Talks are off and none are planned as the transit strike continues into its second week.
“We’re done until the employer calls me,” said Ken Wilson, president of Amalgamated Transit Union Local 508, on Thursday.
Wilson said he feels the negotiations, which started at 11 a.m. Wednesday morning and collapsed at 7 a.m. Thursday, were rigged from the beginning.
“They knew (rostering) was going to be an issue and I think they did it to see if we’d walk away, and we didn’t,” Wilson said. “It tells me the employer actually knew we weren’t going to get a deal and it wasn’t more than political theatre and smoke and mirrors.”
“He said it was “borderline bad-faith bargaining.”
Rostering, a system of scheduling shifts, was once off the table with wage concessions, but Eddie Robar, director of Metro Transit, said that was before the strike.
“It was a last-ditch effort for us to do that; however now the strike is on, that ridership and revenue loss is inevitable. Our issue now is to be … even more operationally efficient as we move forward,” he said.
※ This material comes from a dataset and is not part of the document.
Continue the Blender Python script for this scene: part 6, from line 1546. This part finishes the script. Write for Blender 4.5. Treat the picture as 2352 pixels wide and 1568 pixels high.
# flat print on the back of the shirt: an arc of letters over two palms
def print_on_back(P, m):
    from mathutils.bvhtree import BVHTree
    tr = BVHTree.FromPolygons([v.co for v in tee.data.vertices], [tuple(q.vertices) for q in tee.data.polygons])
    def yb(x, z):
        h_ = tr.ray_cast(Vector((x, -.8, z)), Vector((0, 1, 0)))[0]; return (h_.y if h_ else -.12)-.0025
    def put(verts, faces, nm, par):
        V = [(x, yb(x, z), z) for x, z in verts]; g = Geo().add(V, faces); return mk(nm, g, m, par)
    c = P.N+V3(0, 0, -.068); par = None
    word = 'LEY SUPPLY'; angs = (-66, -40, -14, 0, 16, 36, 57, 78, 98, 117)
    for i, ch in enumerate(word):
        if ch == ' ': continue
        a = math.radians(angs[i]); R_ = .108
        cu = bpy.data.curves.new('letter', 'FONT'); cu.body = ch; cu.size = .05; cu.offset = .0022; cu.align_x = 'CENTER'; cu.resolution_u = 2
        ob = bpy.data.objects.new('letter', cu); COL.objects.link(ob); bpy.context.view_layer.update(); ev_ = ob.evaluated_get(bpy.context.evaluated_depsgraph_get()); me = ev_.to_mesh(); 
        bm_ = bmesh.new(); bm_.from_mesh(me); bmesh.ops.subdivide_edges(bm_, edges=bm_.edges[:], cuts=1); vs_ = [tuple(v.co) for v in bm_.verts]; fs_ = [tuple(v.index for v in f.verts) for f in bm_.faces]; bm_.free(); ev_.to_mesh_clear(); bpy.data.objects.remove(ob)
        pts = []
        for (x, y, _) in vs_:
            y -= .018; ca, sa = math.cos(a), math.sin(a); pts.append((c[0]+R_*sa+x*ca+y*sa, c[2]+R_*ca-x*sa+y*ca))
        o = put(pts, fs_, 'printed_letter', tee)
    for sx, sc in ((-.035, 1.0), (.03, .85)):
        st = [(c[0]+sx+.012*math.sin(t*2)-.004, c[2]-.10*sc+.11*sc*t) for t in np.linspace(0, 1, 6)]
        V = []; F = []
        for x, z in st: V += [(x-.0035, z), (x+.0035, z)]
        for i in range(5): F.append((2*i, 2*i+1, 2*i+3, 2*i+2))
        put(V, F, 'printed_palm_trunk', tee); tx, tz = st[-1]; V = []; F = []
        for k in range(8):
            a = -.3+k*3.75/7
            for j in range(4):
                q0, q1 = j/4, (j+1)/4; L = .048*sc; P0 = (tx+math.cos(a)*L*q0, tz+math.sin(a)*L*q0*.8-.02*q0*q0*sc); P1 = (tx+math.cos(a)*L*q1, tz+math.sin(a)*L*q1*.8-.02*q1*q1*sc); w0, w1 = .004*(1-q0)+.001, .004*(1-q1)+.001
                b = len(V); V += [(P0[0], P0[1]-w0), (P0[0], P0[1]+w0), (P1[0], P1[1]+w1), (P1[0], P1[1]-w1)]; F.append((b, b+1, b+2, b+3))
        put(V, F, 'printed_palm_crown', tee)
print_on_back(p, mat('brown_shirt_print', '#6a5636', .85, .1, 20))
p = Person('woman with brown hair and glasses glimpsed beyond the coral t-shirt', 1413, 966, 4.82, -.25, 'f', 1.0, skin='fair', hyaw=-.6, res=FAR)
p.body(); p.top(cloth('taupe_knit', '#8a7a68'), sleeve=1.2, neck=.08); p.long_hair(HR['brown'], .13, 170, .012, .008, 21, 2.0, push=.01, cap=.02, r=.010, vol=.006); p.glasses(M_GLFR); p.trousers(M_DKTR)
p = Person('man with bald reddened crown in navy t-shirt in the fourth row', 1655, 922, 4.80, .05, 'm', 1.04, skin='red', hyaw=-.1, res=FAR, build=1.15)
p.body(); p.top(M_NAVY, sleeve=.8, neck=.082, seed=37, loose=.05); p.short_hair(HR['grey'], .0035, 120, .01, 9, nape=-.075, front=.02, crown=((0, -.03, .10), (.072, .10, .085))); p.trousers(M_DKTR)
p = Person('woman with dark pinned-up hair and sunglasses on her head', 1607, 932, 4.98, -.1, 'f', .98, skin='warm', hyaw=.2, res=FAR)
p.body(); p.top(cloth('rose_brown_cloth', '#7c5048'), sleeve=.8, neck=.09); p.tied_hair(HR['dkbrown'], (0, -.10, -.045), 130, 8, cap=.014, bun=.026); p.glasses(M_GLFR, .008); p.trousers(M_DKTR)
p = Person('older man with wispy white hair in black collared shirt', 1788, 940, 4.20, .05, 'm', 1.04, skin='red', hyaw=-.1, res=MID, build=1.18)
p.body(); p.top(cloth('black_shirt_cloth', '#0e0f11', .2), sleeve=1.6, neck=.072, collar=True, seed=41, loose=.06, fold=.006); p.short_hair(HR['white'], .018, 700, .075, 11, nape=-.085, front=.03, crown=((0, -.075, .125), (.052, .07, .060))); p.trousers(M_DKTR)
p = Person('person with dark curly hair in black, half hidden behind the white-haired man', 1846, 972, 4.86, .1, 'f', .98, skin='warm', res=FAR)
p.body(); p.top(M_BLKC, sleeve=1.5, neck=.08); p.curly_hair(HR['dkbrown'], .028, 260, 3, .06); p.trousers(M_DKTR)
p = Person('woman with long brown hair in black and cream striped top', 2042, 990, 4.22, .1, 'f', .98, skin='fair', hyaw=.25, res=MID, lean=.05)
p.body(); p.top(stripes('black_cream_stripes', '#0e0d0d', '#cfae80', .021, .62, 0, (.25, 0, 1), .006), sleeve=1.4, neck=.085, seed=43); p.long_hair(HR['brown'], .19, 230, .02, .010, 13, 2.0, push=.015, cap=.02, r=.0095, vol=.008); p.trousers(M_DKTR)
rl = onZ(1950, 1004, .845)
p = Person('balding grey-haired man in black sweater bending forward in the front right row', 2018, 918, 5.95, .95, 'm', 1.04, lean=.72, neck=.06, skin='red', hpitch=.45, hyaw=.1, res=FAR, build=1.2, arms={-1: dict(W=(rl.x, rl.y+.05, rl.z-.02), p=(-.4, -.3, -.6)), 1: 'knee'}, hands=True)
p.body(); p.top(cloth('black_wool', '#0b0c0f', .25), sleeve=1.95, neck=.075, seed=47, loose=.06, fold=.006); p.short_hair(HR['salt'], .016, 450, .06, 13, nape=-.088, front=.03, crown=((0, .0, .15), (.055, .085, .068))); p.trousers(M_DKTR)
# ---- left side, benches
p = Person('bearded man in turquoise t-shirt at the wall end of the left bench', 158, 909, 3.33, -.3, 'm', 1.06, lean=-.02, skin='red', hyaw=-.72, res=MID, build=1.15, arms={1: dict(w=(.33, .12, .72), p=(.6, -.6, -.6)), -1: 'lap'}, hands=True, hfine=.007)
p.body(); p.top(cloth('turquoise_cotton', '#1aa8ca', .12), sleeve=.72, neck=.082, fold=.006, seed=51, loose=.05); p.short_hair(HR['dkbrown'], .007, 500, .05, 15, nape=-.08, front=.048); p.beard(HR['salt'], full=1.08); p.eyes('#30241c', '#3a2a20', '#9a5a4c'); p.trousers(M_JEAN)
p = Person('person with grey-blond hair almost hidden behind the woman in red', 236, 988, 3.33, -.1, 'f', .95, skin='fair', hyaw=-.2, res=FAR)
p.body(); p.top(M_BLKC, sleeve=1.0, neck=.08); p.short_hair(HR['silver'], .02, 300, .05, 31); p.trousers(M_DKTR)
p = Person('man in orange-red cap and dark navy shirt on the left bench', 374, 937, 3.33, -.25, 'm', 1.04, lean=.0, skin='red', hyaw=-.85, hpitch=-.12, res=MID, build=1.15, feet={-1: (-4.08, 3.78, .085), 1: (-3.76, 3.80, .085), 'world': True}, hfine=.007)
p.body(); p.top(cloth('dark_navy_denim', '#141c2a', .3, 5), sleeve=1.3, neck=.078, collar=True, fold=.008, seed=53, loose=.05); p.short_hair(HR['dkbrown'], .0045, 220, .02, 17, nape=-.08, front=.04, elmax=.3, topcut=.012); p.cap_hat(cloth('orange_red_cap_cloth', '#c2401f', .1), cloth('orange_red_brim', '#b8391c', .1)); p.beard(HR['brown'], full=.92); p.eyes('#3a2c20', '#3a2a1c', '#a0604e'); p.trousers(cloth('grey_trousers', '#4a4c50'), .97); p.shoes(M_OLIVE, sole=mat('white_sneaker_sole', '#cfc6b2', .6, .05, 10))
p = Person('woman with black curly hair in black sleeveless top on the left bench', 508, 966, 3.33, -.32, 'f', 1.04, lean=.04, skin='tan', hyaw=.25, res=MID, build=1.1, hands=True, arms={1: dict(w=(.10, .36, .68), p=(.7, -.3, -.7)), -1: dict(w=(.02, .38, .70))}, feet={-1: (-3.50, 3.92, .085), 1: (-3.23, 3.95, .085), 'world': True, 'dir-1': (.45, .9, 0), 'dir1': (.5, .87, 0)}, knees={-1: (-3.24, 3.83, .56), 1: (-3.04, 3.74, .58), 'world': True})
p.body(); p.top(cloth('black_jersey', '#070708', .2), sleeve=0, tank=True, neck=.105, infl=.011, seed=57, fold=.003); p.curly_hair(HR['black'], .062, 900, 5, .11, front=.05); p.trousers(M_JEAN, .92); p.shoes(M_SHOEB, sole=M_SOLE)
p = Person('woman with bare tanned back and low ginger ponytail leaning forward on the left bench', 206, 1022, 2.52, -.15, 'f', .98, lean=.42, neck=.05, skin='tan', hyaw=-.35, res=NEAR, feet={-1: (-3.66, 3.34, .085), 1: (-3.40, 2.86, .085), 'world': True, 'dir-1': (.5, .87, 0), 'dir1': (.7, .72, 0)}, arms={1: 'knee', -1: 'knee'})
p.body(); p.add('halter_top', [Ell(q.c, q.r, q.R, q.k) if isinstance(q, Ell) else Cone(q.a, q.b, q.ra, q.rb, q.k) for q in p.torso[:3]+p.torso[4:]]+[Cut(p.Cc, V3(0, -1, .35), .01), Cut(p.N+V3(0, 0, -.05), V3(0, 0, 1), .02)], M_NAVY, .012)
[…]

The package Metro Transit is proposing would cost about $2.1 million. But Robar said the union’s demands would cost $8.8 million.
“I would never leave my people on the street over money. This is about quality of life and rostering and they know that,” Wilson said.
Robar said he’s willing to sit down with the union again to figure out how to work in rostering.
“That starts with the ATU recognizing that in order to move forward, we need to be more efficient at what we do,” he said.